## EXTRACTED MATERIAL:
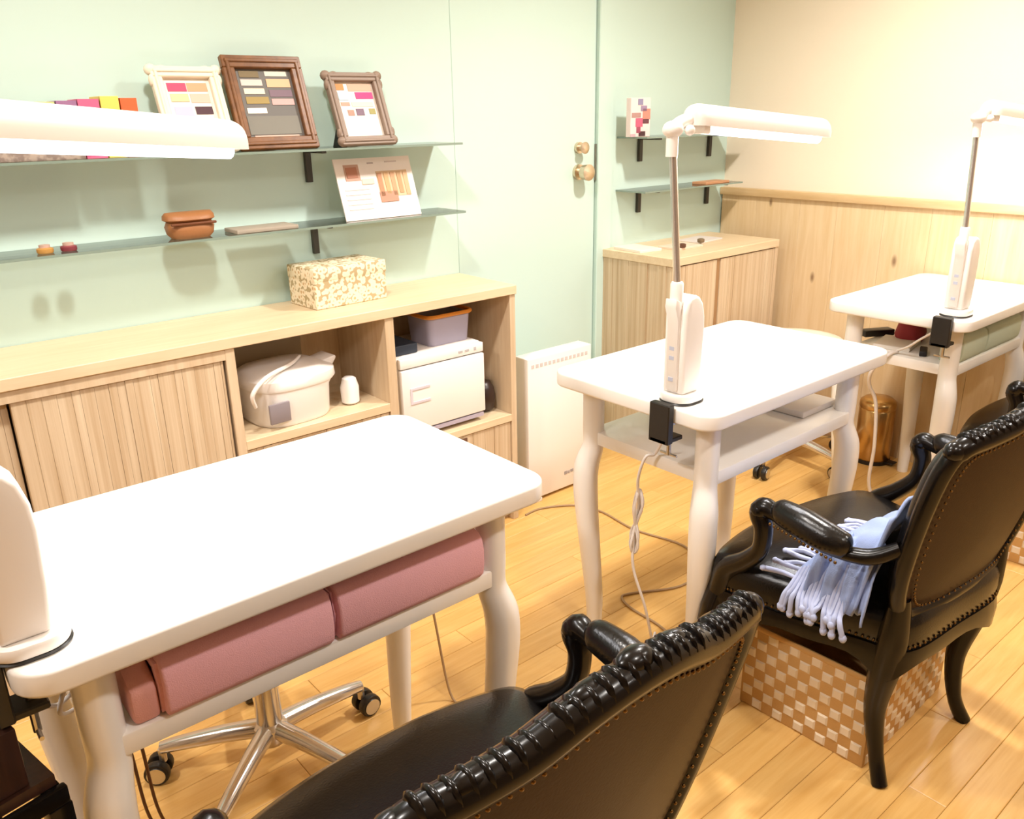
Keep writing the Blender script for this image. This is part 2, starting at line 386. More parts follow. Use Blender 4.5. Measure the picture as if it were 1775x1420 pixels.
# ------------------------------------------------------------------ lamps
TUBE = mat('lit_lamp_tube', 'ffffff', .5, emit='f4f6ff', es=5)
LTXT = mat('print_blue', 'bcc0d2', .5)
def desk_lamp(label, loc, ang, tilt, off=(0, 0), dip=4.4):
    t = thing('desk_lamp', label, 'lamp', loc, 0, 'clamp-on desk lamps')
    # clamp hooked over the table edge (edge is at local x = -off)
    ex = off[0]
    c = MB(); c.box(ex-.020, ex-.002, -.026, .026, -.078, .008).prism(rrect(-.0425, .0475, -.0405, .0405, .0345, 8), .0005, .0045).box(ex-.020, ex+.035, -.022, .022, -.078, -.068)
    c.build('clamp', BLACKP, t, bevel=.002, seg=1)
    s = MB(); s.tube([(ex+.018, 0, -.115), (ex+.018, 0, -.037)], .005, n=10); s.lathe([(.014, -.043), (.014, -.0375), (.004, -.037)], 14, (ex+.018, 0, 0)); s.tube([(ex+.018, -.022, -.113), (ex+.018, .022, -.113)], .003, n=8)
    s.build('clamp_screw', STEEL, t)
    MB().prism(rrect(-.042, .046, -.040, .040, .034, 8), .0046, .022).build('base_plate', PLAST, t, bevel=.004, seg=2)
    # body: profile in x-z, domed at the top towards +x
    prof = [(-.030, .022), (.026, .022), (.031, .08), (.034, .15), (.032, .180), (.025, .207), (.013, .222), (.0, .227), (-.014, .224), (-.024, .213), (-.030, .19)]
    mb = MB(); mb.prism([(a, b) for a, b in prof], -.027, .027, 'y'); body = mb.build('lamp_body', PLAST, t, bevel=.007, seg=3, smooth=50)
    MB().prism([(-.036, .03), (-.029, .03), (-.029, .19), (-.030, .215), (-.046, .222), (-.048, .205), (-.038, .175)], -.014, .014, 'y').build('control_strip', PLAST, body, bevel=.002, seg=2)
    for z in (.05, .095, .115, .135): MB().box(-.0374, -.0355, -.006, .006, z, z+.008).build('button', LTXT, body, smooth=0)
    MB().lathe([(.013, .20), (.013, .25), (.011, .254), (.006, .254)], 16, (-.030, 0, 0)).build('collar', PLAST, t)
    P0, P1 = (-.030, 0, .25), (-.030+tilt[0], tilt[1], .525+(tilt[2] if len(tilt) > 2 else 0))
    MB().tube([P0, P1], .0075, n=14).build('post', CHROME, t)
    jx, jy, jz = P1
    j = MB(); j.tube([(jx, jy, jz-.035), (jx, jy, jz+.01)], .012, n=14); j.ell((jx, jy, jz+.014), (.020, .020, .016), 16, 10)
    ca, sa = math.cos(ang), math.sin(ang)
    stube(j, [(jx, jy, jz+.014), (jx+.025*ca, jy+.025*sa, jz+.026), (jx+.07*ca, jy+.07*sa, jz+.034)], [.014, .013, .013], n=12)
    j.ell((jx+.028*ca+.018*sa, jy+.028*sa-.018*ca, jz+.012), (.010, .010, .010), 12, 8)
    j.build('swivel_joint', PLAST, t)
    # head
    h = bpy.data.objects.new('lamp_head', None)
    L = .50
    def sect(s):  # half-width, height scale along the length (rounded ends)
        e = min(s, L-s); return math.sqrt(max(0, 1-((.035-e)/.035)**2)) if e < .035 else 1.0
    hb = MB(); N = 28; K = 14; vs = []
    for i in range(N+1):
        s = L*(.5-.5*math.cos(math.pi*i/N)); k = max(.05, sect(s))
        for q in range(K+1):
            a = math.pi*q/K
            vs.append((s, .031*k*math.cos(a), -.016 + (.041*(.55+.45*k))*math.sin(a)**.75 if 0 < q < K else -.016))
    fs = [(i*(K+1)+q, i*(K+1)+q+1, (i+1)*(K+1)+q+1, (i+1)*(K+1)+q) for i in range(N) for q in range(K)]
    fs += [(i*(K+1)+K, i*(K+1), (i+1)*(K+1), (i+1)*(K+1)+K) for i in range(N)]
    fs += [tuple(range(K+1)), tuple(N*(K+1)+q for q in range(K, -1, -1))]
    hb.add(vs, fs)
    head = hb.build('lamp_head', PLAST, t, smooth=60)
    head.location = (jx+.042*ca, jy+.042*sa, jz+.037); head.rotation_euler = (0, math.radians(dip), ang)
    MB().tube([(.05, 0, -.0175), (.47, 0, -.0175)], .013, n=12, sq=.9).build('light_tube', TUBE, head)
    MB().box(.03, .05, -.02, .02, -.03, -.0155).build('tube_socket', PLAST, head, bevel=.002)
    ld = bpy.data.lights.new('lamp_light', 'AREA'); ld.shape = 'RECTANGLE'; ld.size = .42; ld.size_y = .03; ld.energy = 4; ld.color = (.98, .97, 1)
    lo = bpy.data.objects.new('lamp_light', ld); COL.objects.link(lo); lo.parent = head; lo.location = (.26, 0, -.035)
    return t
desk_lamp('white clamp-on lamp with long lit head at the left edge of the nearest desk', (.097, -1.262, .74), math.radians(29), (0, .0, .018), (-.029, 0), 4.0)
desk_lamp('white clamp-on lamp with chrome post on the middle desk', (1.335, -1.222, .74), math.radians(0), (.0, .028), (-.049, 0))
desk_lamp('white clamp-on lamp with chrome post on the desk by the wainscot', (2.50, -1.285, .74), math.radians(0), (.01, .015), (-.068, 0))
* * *
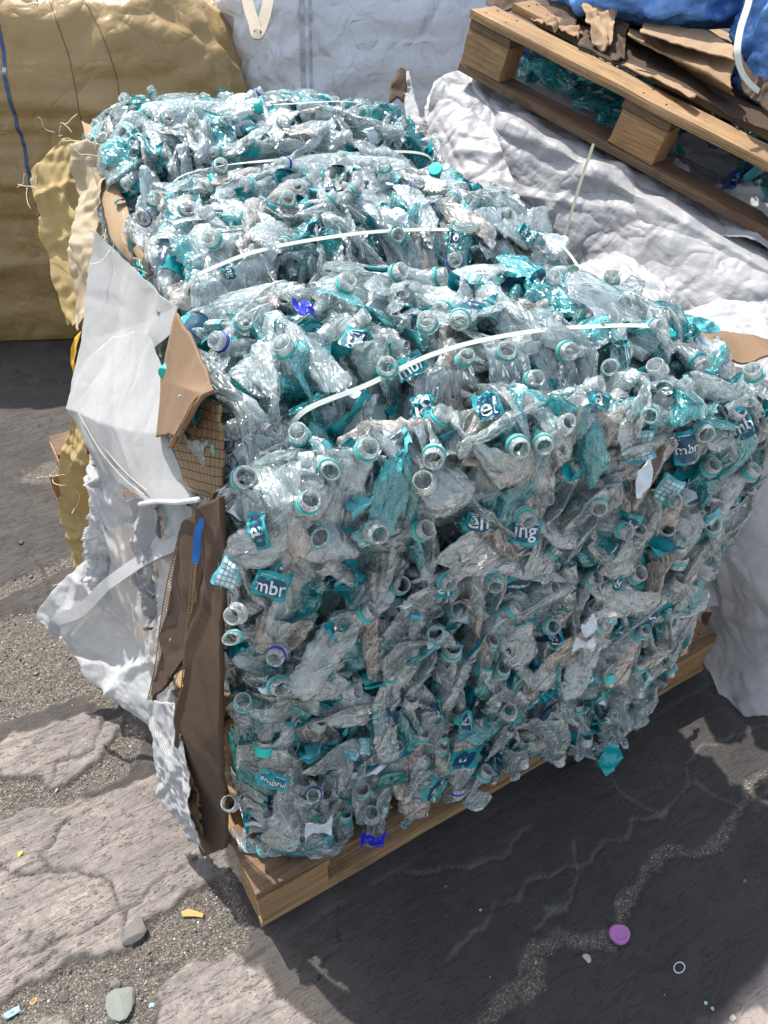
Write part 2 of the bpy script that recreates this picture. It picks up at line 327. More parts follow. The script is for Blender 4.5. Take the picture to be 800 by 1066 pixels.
---
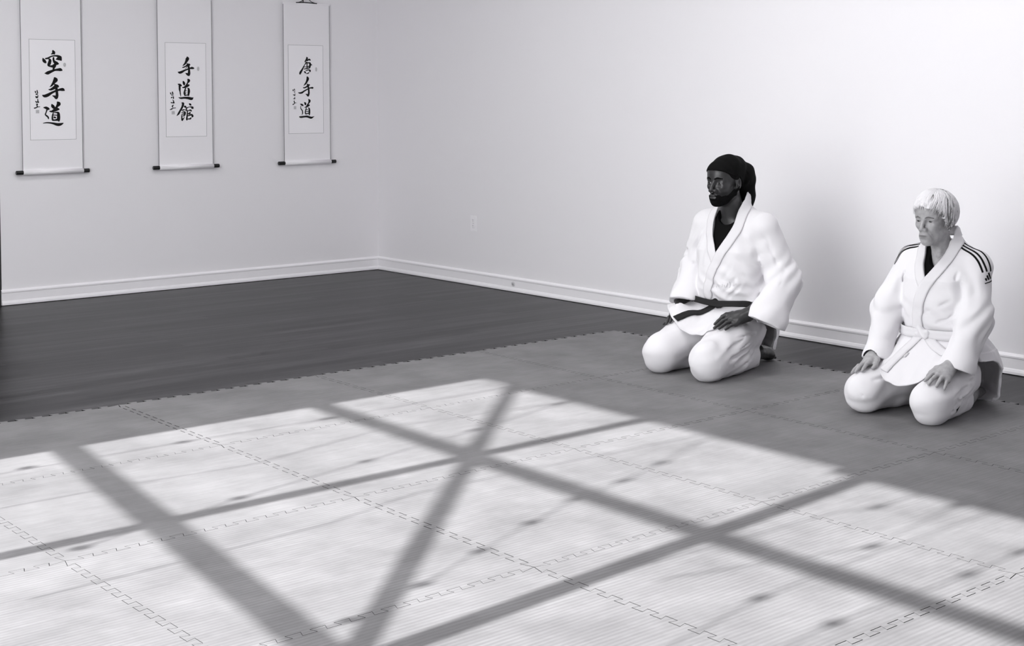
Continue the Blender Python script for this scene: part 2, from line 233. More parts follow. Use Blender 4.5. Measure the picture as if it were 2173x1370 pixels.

## WRITTEN TASK:
Tally the lines of the data that hold the string "pixels". Answer with the number and nothing more.

## CORRECT ANSWER:
3